Drinks, Gels or bars?


During a marathon, 60 to 75 per cent of your fuel comes from carbs, and the remainder from fat. For a half marathon, when you’re running faster, you use even more carbs. Carb stores, which are made up of glycogen, give you the ability to move. But they’re limited, lasting about an hour for hard efforts and two hours for a slower pace. At this point, you’ll start running on empty, which causes your blood sugar levels (glucose) to plummet. That’s when you hit the wall. Taking in quick carbs – gels, chews, and sports drinks – will keep your glucose levels stable, allowing you to keep moving forward (somewhat) comfortably.
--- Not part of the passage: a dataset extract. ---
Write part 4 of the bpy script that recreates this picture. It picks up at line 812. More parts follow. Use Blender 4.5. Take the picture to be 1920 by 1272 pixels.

Caffeine may help. Aim for 30 to 50mg (gels and chews typically have 20 to 50mg per serving) a little more than halfway through your run. The kick can help make the effort feel easier.

Swish and Spit

Rinse your mouth with a sip of sports drink for about 15 seconds before spitting it out. This will alert your brain to the presence of carbs, lowering your perceived sense of exertion.

Fuelling tips

Bearing the above in mind, what does this mean for your own fuelling?

During harder workouts or races, stick to drinks and gels rather than using energy bars. During longer, less intense efforts when you crave something more substantial than drinks/gels, an energy bar can be a good choice, but choose one with a low fat content (under 10%).

When using bars or gels, don't forget to consume extra plain water, especially in warm conditions. If you have a particularly sensitive tummy, choose carbohydrate drinks rather than bars or gels for energy replacement.